Por este conjunto de razones, entendemos que nuestra obligación como docente es la de plantear una apuesta por la dificultad: la de sacar al alumno de su mundo tecnológico y conducirle por la aventura del diálogo profundo y sereno, que no es otro que el de la palabra, la reflexión y el estudio, las únicas vías por las que puede acceder a la excelencia, y a la que no es posible llegar sino es a través del esfuerzo y de la entrega personal. Si no somos capaces de transmitir que el saber es algo que acontece y enriquece sus vidas, y que éstas se desarrollan con la palabra que nos examina y con el diálogo que nos ennoblece, estaremos olvidando aquella lección que dejó fray Guillermo de Baskerville al joven novicio Adso de Melk: “Los libros no se han hecho para que creamos lo que dicen, sino para que los analicemos. Cuando cogemos un libro, no debemos preguntarnos qué dice, sino qué quiere decir, como vieron muy bien los viejos comentadores de las escrituras”. Y no le falta razón a Umberto Eco, porque al igual que el pensamiento, un libro es siempre una ventana que nos abre a un horizonte diferente.

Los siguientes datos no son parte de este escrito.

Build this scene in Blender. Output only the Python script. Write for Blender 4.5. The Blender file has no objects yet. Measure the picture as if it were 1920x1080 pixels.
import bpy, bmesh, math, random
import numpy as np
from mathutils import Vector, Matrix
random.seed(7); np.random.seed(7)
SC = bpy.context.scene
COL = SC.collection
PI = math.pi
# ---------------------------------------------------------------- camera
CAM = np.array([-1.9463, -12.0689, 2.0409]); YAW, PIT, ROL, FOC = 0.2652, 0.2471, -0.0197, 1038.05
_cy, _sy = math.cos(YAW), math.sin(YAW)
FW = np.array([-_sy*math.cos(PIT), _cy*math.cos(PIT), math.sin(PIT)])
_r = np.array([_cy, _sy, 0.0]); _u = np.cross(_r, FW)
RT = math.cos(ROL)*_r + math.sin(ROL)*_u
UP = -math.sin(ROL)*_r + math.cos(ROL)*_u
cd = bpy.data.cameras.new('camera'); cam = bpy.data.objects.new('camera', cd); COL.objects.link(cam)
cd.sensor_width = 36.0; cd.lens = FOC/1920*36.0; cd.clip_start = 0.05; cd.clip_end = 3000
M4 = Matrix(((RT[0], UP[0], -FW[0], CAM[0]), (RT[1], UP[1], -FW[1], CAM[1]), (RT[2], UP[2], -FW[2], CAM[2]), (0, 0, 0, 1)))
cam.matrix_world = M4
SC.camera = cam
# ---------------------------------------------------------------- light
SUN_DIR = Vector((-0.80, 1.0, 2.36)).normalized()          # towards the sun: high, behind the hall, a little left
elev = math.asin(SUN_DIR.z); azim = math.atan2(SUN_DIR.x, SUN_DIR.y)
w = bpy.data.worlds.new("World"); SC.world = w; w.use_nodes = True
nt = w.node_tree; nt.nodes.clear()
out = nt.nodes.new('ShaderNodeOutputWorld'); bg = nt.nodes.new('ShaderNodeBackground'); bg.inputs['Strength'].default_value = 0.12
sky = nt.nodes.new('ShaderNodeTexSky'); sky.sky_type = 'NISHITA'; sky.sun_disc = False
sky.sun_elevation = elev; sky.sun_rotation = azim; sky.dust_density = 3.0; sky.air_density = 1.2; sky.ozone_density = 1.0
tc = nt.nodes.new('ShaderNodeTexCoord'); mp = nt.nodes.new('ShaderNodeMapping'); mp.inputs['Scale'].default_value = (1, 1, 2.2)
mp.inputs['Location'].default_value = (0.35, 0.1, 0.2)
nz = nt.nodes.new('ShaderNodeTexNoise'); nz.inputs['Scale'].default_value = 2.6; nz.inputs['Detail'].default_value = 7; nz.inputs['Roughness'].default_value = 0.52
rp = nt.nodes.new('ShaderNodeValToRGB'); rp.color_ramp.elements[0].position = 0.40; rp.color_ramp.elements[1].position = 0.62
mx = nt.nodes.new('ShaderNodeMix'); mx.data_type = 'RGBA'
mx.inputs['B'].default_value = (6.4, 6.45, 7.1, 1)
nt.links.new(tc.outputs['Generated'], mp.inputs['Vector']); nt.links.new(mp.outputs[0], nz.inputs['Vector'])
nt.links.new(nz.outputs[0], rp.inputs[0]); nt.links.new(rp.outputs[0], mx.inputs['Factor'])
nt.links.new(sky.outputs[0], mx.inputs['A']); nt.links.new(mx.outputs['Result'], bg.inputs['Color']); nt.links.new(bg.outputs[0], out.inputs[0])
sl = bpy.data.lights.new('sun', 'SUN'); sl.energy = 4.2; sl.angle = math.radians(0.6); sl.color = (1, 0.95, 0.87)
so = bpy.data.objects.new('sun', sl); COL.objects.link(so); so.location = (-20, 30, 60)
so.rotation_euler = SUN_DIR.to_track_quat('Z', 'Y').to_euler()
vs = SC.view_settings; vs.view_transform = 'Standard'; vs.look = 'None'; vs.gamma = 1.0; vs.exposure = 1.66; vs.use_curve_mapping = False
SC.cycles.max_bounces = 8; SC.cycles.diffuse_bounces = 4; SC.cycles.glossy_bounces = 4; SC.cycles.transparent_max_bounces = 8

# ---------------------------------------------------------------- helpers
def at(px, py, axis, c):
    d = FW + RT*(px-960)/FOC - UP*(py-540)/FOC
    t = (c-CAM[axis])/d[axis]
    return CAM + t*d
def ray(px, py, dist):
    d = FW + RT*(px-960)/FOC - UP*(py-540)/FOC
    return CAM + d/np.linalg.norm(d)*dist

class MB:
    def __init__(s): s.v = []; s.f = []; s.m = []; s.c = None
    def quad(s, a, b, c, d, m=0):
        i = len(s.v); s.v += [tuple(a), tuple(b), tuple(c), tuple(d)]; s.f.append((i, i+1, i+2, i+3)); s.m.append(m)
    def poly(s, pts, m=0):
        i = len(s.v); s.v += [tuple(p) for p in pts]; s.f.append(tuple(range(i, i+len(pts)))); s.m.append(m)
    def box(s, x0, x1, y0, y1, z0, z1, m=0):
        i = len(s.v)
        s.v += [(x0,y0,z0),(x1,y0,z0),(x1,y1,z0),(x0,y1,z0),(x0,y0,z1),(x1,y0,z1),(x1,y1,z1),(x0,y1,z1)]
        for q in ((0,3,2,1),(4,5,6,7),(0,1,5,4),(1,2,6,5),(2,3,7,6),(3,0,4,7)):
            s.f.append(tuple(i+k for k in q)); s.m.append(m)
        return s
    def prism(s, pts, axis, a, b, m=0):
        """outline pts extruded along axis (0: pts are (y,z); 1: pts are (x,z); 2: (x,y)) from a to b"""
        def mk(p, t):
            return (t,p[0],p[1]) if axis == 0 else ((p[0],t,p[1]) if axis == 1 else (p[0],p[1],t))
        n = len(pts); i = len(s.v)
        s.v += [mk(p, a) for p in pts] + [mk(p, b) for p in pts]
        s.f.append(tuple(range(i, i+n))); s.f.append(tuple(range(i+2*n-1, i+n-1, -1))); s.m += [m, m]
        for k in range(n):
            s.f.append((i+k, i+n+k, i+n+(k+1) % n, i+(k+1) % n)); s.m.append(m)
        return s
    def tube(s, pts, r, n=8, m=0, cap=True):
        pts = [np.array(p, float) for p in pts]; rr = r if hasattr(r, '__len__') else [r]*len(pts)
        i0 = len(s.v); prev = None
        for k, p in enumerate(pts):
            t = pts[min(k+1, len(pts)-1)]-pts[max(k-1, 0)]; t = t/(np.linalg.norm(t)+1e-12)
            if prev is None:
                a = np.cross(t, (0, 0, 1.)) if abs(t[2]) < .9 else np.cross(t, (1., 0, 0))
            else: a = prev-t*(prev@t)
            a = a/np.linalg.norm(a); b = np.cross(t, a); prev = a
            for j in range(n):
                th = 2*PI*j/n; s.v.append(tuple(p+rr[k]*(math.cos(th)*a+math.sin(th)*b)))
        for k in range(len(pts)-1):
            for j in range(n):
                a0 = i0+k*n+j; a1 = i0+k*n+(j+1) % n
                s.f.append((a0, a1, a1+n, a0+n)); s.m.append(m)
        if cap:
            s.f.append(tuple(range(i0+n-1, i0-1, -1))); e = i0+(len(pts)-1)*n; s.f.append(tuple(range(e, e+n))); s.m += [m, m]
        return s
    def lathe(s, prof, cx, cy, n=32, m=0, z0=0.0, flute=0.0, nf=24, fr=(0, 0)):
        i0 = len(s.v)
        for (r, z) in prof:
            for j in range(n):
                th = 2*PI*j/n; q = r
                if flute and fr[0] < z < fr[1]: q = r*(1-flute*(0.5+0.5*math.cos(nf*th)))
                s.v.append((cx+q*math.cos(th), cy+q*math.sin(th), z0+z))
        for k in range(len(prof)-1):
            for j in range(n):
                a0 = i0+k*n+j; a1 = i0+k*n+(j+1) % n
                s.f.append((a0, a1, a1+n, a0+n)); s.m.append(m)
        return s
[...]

Esta inquietud es la que me lleva a recoger las palabras pronunciadas por Bryan Dyson, quien, al terminar su trabajo al frente de una gran multinacional, pronunció un discurso de apenas dos minutos, cuyo el final transcribo y suscribo: “Vive intensamente y recuerda: Antes de hablar, ¡Escucha! Antes de escribir ¡Piensa! Antes de criticar, ¡Examina! Antes de herir, ¡Siente! Antes de orar ¡Perdona! Antes de gastar, ¡Gana! Antes de rendirte, ¡Intenta! Antes de morir, ¡Vive!”. Quizá vivir sea eso: atrevernos a ser nosotros mismos. Sin duda, no es tarea fácil. ¿Nos decidimos a intentarlo?